Most art biennials are trash, Digby Warde-Aldam writes, in Spectator World: “If you’ve ever visited a biennale (or a triennale, a quinquennial or indeed, in the case of Germany’s Skulptur Projekte Münster, a decennial) all this will probably sound uncannily familiar. The format, conceived in Venice at the tail end of the nineteenth century, has since proliferated across the globe, from the US to Brazil to India and (in a big way) China. Venice — the next iteration of which opens in late April — remains the daddy of the biennale world, but a smattering of others, notably in São Paolo, Kassel and the Korean city of Gwangju, are taken almost as seriously. The other 300 or so such events that have sprung up worldwide, alas, do not command such respect. And for good reason.”

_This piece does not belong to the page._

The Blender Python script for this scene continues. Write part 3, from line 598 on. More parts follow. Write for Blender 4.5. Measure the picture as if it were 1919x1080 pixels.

New release: Eli Burnstein, Dictionary of Fine Distinctions: Nuances, Niceties, and Subtle Shades of Meaning (Union Square, April 9): “What’s the difference between mazes and labyrinths? Proverbs and adages? Clementines and tangerines? Join author Eli Burnstein on a hairsplitter’s odyssey into the world of the ultra-subtle with Dictionary of Fine Distinctions. Illustrated by New Yorker cartoonist Liana Finck, this humorous dictionary takes a neurotic, brain-tickling plunge into the infinite (and infinitesimal) nuances that make up our world.”
I just purchased the Fine Distinctions book, It looks great. None of my now adult children were in any travel teams, but observing other families, I come away with the impression that it is a bade deal for families. It kills the unstructured hang out time during the weekends that my wife and I found so valuable for us and out three children.